#### [GOAL]
Examine the entries below, count the lines holding the string "this", and respond with the number only.

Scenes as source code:
┄┄┄┄┄┄┄┄┄┄

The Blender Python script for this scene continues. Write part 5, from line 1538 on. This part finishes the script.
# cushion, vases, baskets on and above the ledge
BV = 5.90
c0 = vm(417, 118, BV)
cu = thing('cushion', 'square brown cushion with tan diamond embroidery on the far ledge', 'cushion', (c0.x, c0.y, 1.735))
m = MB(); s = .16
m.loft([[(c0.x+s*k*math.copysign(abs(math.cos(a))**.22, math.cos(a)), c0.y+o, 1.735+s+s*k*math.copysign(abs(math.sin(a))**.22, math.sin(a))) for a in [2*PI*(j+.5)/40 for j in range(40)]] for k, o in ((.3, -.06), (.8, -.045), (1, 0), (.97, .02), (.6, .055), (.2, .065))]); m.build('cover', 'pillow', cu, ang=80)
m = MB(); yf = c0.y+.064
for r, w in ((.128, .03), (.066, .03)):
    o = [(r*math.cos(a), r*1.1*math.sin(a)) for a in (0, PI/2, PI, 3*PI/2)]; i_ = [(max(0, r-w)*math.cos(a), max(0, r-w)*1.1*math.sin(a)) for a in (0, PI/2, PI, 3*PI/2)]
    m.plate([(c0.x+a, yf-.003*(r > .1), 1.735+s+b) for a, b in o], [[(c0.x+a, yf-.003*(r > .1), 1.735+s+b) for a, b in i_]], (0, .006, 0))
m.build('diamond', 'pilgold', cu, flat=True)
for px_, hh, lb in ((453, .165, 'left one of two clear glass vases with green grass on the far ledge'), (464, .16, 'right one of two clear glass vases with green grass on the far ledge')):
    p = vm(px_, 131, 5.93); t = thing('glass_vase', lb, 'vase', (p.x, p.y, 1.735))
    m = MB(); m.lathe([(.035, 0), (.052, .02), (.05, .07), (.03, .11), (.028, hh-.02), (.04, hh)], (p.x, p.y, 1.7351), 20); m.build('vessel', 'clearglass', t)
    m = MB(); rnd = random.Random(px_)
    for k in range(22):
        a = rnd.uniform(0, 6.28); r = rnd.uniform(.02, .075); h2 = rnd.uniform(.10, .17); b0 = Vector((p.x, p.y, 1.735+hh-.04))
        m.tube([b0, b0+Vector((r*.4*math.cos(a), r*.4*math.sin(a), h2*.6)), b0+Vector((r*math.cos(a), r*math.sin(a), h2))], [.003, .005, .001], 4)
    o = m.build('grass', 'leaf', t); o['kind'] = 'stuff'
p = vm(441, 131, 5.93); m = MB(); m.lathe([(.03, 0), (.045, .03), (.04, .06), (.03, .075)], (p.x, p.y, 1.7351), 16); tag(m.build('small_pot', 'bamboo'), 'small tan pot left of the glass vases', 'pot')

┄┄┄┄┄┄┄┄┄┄

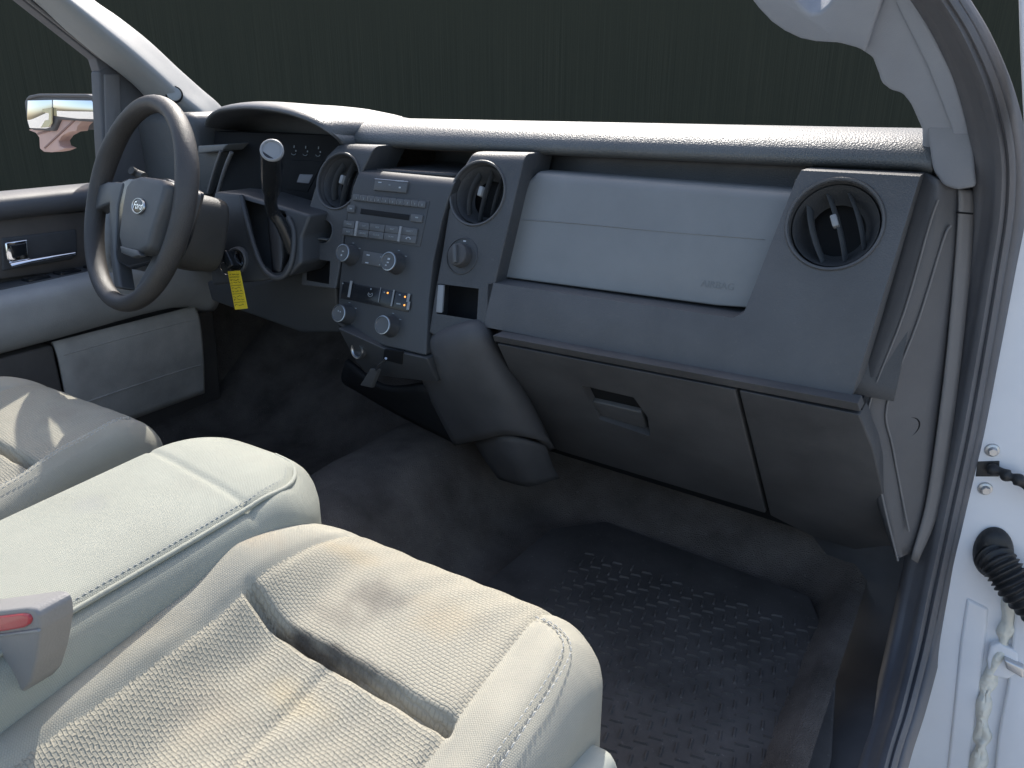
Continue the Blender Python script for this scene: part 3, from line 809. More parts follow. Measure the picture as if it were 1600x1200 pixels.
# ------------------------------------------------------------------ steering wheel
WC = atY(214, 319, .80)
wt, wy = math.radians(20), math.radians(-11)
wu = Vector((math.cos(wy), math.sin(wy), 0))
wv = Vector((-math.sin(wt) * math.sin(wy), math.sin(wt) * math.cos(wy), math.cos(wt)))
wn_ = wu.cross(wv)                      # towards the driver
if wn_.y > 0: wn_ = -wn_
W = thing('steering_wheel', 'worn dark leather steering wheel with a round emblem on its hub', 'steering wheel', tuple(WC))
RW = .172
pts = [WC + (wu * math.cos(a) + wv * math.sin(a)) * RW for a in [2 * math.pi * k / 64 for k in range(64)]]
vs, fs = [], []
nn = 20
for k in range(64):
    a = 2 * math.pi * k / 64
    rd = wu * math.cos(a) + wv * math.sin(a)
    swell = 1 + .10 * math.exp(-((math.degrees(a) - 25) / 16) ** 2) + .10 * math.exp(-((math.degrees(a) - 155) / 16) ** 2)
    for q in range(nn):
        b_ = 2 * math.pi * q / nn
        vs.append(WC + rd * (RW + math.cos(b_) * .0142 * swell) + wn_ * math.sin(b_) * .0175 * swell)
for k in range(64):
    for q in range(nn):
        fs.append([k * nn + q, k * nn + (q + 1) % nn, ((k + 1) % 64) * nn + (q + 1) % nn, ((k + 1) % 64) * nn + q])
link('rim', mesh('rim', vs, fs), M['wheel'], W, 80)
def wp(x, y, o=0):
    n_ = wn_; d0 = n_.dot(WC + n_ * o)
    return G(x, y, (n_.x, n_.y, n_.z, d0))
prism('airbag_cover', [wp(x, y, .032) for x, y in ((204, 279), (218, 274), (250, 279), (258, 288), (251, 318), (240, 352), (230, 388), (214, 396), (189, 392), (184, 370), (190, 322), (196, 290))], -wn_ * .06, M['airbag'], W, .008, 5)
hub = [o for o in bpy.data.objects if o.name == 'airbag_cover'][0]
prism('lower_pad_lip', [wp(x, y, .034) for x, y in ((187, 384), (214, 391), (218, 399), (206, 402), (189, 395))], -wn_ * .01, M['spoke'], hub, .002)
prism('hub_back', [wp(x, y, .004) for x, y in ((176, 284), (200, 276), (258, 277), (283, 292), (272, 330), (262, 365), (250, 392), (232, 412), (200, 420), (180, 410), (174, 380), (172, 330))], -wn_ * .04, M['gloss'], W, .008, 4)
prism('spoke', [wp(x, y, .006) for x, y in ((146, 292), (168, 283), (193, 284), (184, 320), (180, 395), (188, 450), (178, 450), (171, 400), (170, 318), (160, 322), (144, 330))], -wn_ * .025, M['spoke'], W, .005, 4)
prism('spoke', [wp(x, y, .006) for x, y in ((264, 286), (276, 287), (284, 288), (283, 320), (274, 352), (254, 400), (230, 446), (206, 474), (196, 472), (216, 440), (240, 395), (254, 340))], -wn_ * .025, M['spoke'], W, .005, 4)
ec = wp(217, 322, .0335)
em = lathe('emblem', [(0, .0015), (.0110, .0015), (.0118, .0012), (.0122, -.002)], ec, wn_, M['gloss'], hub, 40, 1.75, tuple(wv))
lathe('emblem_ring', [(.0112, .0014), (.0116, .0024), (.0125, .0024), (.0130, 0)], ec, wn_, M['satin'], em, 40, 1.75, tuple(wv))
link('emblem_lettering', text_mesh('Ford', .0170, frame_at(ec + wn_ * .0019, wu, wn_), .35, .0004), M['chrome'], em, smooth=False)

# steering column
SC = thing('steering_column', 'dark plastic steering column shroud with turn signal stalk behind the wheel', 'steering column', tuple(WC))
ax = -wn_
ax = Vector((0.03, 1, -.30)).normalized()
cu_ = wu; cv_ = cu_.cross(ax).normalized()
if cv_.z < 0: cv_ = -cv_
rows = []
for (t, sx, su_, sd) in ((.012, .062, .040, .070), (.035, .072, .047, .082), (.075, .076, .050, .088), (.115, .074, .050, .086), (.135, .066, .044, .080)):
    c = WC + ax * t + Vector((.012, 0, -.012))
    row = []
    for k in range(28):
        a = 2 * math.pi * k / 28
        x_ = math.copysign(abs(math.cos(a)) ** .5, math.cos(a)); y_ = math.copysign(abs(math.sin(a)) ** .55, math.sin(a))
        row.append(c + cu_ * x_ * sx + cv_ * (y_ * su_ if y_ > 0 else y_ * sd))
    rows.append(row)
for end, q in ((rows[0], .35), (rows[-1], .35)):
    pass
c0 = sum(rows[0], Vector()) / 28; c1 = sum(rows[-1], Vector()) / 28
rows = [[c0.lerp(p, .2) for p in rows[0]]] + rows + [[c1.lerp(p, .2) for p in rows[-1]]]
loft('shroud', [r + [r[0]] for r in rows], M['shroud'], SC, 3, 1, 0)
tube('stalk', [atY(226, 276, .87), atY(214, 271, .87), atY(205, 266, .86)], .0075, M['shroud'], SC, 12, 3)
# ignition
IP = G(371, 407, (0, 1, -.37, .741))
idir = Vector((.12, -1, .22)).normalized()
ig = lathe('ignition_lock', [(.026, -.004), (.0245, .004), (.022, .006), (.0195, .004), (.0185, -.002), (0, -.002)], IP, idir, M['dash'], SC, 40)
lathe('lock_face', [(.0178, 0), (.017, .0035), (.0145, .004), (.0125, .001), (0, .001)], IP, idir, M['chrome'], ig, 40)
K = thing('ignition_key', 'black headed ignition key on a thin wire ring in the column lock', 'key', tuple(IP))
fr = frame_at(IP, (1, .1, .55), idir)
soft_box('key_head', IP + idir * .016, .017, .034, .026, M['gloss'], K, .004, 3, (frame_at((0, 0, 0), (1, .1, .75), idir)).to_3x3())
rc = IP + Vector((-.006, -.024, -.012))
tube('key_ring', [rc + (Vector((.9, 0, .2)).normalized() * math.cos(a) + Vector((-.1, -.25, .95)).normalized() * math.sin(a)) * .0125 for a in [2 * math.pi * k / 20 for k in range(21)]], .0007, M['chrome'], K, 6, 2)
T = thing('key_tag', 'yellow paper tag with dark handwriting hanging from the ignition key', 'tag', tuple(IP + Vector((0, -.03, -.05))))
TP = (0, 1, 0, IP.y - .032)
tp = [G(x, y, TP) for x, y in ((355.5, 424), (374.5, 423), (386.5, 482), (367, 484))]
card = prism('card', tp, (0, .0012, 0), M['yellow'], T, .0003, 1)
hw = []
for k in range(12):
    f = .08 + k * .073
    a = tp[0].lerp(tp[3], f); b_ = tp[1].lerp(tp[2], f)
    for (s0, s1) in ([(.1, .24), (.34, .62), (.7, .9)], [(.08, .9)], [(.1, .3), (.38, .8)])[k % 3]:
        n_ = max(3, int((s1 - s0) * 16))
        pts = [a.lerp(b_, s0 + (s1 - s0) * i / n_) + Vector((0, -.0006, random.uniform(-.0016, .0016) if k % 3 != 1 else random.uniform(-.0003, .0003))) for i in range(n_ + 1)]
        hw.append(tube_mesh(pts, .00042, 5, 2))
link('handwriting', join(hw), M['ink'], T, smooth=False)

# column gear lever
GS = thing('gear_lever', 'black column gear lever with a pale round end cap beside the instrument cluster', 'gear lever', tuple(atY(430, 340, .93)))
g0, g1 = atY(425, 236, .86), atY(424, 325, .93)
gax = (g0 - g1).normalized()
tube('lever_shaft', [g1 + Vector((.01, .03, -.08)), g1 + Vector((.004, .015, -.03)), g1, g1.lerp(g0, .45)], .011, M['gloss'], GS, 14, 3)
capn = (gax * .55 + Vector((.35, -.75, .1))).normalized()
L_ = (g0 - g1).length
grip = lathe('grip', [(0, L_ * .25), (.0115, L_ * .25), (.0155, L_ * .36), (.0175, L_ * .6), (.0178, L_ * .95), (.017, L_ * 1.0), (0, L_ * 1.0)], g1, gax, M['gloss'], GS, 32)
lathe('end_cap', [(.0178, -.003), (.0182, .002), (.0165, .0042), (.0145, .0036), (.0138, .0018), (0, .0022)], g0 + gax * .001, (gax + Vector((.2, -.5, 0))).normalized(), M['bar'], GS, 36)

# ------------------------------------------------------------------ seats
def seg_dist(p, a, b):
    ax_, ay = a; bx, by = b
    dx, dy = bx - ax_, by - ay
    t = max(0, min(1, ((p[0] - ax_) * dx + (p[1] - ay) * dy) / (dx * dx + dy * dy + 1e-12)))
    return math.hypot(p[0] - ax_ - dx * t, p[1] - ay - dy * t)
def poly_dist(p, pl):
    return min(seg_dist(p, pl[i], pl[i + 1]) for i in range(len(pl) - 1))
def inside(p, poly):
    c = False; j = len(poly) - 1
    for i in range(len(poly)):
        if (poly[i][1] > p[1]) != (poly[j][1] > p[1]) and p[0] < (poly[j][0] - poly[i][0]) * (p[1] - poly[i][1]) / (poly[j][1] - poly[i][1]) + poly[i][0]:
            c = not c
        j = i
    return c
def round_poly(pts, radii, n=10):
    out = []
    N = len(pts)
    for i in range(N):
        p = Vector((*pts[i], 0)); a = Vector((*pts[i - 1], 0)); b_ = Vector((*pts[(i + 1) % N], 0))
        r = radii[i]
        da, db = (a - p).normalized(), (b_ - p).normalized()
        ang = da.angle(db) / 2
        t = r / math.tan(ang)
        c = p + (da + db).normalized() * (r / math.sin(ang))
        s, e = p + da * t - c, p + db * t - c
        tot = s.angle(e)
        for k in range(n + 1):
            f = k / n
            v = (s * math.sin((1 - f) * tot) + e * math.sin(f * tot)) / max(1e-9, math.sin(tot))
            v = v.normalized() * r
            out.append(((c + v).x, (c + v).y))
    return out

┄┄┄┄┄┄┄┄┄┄

#### [EXERCISE RESPONSE]
2